The talks come just a month after the German company’s Springer Digital Media unit bought the Israeli classified advertising website Yad2 for 806 million shekels.

Axel Springer’s acquisition of Zap could present antitrust concerns, however, since Yad2 owns its own Israeli price-comparison site, Kama, which is a Zap competitor.

Senior Axel Springer executives were in Israel last week to negotiate with the institutional investors that own Zap over acquiring all their shares. The acquisition would include assuming all of Zap’s estimated 80 million shekels in net liabilities, which brings the total value of the Axel Springer offer of 220 million shekels. Zap has about 20 million shekels in cash and debt of about 100 million shekels.

But sources close to the negotiations said Monday that Zap CEO Nir Lempert, who is leading the effort to sell the company on behalf of its shareholders, favors separate offers being made by the Israeli private equity funds FIMI and Sky, even though they have put a lower valuation on Zap and are offering to buy only a 50% stake. The funds have each offered between 80 million shekels and 100 million shekels for half the company, without assuming any liabilities.

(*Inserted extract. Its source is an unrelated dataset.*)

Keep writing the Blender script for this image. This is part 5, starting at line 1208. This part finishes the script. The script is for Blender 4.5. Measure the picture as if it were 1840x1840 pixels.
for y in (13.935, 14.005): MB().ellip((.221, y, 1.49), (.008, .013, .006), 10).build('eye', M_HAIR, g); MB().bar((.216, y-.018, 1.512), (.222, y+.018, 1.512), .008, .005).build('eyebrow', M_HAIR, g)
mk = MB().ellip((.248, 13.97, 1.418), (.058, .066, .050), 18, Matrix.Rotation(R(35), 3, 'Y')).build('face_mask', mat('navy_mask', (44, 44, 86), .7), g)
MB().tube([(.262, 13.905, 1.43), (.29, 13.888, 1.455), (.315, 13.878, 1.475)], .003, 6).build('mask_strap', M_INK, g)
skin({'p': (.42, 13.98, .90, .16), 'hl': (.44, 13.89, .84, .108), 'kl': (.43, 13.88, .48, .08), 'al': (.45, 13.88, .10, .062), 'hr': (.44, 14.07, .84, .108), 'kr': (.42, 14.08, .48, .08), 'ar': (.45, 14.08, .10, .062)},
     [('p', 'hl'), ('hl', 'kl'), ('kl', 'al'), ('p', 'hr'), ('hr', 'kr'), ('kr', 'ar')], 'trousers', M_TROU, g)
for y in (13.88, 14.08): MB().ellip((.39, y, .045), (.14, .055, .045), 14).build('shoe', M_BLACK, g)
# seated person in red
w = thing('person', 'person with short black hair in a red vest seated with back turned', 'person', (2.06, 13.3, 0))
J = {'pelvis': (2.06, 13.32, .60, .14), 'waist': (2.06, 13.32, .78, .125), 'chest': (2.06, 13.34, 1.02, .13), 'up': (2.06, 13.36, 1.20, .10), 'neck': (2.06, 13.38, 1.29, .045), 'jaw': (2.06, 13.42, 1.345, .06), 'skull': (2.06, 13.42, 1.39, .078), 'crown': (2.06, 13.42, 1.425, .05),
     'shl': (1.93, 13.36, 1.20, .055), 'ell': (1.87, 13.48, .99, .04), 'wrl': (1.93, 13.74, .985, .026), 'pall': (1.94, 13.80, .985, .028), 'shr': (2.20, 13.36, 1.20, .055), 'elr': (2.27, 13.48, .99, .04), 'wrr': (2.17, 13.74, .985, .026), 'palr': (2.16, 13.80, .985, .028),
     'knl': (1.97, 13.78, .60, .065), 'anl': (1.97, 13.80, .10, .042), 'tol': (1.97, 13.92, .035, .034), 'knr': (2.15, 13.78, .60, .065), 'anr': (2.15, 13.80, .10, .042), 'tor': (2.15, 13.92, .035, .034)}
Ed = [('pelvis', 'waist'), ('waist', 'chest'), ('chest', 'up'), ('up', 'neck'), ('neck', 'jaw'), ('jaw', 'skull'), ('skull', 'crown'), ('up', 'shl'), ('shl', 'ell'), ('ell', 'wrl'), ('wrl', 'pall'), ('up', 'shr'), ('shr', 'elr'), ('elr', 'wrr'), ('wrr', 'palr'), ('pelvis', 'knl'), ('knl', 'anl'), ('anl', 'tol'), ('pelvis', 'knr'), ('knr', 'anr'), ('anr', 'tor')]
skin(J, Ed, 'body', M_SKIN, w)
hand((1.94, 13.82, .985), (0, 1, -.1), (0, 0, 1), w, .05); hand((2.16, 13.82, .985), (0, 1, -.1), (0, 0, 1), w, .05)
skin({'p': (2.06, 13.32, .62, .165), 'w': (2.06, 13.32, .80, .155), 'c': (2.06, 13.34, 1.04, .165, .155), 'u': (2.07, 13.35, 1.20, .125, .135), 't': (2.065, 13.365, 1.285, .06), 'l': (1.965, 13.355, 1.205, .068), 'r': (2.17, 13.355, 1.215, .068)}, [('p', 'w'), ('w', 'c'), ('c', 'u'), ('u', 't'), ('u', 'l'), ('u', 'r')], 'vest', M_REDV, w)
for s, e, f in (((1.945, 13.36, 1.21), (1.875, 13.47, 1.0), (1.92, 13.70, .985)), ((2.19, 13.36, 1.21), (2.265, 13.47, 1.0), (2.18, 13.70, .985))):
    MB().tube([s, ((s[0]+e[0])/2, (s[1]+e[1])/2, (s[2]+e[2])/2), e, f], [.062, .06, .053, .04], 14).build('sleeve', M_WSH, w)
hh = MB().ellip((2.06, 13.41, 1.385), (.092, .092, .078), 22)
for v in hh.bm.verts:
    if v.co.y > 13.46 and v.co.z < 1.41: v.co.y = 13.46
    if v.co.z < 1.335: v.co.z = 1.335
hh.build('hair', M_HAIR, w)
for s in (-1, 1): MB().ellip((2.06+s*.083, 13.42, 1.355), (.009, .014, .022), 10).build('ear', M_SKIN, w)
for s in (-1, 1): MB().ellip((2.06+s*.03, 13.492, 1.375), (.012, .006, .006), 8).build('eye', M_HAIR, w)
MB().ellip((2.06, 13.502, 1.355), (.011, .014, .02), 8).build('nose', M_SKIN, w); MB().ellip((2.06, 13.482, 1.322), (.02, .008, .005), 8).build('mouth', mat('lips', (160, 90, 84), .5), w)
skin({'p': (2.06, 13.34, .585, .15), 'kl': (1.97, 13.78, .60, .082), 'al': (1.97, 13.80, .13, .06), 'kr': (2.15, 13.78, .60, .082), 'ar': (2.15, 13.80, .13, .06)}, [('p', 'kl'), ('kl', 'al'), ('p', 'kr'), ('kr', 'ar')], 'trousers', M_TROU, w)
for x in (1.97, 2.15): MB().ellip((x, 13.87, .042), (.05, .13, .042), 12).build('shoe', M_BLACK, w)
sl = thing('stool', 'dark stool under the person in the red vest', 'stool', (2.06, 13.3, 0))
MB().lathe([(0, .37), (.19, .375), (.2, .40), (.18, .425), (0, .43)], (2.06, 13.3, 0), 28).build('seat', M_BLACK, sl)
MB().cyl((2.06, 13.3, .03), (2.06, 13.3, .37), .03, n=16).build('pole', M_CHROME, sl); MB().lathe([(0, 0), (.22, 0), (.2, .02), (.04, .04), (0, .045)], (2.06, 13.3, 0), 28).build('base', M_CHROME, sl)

Berlin-based Axel Springer is one of Europe’s largest media groups. Its publications include the German tabloid Bild, Germany’s largest-circulation newspaper, and Die Welt, a national daily also published in Germany. Its media holdings extend to Poland, Russia and the Czech Republic as well.

Zap used to be known as Dapei Zahav, the Israeli equivalent of the Yellow Pages telephone directory. It made the transition to the digital age, but problems with its capital structure have made the company unable to repay 353 million shekels to bondholders and another 160 million shekels to Bank Hapoalim.

Zap assumed the debt when Markstone Capital Group bought control of the company in a leveraged buyout at a company valuation of $110 million in 2004. Three years later, Markstone sold Dapei Zahav for $123 million to the Australian investment firm Babcock & Brown, which collapsed in 2008. In the absence of a dominant shareholder, Lempert swapped the company’s debt for equity.